▶ [GIVEN INSTRUCTION]
Line by line, reproduce exactly the beginning of the listing below, ending with the line that contains "SC.camera = cam" and adding nothing.

▶ [DATASET]
◇ ◇ ◇ ◇ ◇ ◇ ◇

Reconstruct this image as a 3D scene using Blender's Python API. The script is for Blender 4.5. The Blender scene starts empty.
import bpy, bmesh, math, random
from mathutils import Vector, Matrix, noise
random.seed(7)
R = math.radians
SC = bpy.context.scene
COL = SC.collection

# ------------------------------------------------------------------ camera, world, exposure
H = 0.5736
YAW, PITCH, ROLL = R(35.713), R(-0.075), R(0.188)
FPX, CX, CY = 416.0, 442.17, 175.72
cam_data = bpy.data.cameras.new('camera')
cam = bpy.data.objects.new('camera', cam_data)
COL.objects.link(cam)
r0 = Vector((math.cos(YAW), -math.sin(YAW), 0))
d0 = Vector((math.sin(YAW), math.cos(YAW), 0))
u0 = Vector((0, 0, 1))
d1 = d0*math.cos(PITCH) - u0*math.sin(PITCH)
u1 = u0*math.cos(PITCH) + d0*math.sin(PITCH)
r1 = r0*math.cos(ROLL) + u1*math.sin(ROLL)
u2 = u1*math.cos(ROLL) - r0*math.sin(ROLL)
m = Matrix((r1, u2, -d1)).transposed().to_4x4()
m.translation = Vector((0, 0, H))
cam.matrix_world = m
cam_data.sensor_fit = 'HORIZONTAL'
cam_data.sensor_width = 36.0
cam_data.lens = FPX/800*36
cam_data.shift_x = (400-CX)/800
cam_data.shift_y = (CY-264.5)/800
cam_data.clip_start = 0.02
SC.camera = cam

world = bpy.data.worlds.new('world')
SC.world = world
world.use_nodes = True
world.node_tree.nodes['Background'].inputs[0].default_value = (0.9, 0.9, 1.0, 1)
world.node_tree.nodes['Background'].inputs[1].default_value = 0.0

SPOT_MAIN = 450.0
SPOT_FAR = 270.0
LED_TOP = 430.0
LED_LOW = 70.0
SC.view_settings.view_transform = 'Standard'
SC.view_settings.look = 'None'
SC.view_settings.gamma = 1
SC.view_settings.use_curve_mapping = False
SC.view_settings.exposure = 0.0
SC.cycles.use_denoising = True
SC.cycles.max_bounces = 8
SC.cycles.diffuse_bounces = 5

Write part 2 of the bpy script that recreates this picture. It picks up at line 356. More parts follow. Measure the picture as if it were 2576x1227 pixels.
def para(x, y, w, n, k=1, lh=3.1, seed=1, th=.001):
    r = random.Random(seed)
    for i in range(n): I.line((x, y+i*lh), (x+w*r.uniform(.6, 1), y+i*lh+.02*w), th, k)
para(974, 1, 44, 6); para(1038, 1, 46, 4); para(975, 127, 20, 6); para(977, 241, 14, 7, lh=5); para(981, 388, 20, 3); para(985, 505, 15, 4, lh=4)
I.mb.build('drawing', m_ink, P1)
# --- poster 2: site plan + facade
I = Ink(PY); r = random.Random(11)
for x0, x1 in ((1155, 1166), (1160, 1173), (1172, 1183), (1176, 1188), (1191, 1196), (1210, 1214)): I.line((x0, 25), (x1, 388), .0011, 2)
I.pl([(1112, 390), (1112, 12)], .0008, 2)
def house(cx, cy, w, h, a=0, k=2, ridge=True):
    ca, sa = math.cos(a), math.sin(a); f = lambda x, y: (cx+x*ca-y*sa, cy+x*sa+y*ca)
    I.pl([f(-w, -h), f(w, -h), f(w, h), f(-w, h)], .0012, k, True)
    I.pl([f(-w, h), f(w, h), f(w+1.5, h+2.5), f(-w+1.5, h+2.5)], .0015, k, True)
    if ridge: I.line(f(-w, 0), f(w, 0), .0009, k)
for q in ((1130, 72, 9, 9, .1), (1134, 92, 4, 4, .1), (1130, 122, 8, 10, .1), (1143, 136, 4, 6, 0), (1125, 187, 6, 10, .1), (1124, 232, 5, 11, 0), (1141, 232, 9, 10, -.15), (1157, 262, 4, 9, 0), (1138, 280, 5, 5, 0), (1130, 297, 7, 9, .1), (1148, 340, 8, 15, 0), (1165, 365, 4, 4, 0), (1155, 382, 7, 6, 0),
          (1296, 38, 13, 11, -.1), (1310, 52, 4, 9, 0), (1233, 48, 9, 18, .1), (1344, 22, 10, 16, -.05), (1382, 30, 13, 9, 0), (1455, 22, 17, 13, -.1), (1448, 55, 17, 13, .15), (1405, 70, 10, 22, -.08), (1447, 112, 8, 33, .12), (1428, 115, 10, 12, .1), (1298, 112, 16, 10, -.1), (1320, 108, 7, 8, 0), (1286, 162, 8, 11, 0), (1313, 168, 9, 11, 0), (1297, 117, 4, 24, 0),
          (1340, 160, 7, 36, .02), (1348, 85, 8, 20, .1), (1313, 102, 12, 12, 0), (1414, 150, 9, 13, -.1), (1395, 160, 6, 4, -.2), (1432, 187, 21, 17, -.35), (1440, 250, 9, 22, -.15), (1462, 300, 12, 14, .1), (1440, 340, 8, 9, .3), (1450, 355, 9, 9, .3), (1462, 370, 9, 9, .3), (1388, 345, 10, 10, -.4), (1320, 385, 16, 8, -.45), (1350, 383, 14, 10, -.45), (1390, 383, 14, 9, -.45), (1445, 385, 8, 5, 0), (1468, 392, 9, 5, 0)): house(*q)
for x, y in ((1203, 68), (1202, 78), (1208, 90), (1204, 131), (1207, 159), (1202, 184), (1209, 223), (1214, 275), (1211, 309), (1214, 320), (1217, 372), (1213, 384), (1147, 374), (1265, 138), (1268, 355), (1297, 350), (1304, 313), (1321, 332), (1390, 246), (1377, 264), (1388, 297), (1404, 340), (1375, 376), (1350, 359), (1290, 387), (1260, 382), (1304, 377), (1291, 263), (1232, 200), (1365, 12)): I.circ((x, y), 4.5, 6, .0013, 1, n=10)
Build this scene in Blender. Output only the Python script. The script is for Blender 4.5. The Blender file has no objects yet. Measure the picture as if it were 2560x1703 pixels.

◇ ◇ ◇ ◇ ◇ ◇ ◇

▶ [PROBLEM SOLUTION]
Reconstruct this image as a 3D scene using Blender's Python API. The script is for Blender 4.5. The Blender scene starts empty.
import bpy, bmesh, math, random
from mathutils import Vector, Matrix, noise
random.seed(7)
R = math.radians
SC = bpy.context.scene
COL = SC.collection

# ------------------------------------------------------------------ camera, world, exposure
H = 0.5736
YAW, PITCH, ROLL = R(35.713), R(-0.075), R(0.188)
FPX, CX, CY = 416.0, 442.17, 175.72
cam_data = bpy.data.cameras.new('camera')
cam = bpy.data.objects.new('camera', cam_data)
COL.objects.link(cam)
r0 = Vector((math.cos(YAW), -math.sin(YAW), 0))
d0 = Vector((math.sin(YAW), math.cos(YAW), 0))
u0 = Vector((0, 0, 1))
d1 = d0*math.cos(PITCH) - u0*math.sin(PITCH)
u1 = u0*math.cos(PITCH) + d0*math.sin(PITCH)
r1 = r0*math.cos(ROLL) + u1*math.sin(ROLL)
u2 = u1*math.cos(ROLL) - r0*math.sin(ROLL)
m = Matrix((r1, u2, -d1)).transposed().to_4x4()
m.translation = Vector((0, 0, H))
cam.matrix_world = m
cam_data.sensor_fit = 'HORIZONTAL'
cam_data.sensor_width = 36.0
cam_data.lens = FPX/800*36
cam_data.shift_x = (400-CX)/800
cam_data.shift_y = (CY-264.5)/800
cam_data.clip_start = 0.02
SC.camera = cam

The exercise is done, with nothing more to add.